Single-Sample and Robust Online Resource Allocation

TL;DR

This paper introduces a single-sample, robust online resource allocation algorithm that achieves near-optimal performance, is incentive-compatible, and handles data corruptions, advancing the state of the art in online decision-making.

Contribution

It presents a novel exponential pricing algorithm requiring only one sample per request, with proven robustness and incentive compatibility, addressing key open problems in online resource allocation.

Findings

Achieves a (1-ε)-approximation with a single sample per request.

Maintains performance under data corruption and value augmentation.
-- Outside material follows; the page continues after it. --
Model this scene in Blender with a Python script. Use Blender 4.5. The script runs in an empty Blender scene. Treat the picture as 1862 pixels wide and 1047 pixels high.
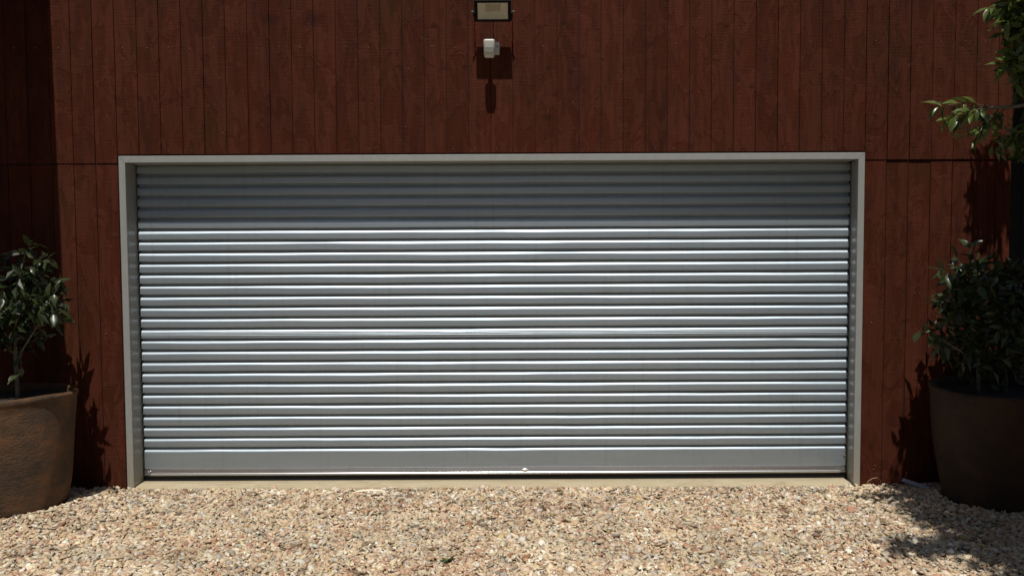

Operates as a simple, incentive-compatible item-pricing scheme.

Abstract

Online Resource Allocation problem is a central problem in many areas of Computer Science, Operations Research, and Economics. In this problem, we sequentially receive $n$ stochastic requests for $m$ kinds of shared resources, where each request can be satisfied in multiple ways, consuming different amounts of resources and generating different values. The goal is to achieve a $(1-\epsilon)$-approximation to the hindsight optimum, where $\epsilon>0$ is a small constant, assuming each resource has a large budget. In this paper, we investigate the learnability and robustness of online resource allocation. Our primary contribution is a novel Exponential Pricing algorithm with the following properties: 1. It requires only a \emph{single sample} from each of the $n$ request distributions to achieve a $(1-\epsilon)$-approximation for online resource allocation with large budgets. Such an algorithm was previously unknown, even with access to polynomially many samples, as prior work either assumed full distributional knowledge or was limited to i.i.d.\,or random-order arrivals. 2. It is robust to corruptions in the outliers model and the value augmentation model. Specifically, it maintains its $(1 - \epsilon)$-approximation guarantee under both these robustness models, resolving the open question posed in Argue, Gupta, Molinaro, and Singla (SODA'22). 3. It operates as a simple item-pricing algorithm that ensures incentive compatibility. The intuition behind our Exponential Pricing algorithm is that the price of a resource should adjust exponentially as it is overused or underused. It differs from conventional approaches that use an online learning algorithm for item pricing. This departure guarantees that the algorithm will never run out of any resource, but loses the usual no-regret properties of online learning algorithms, necessitating a new analytical approach.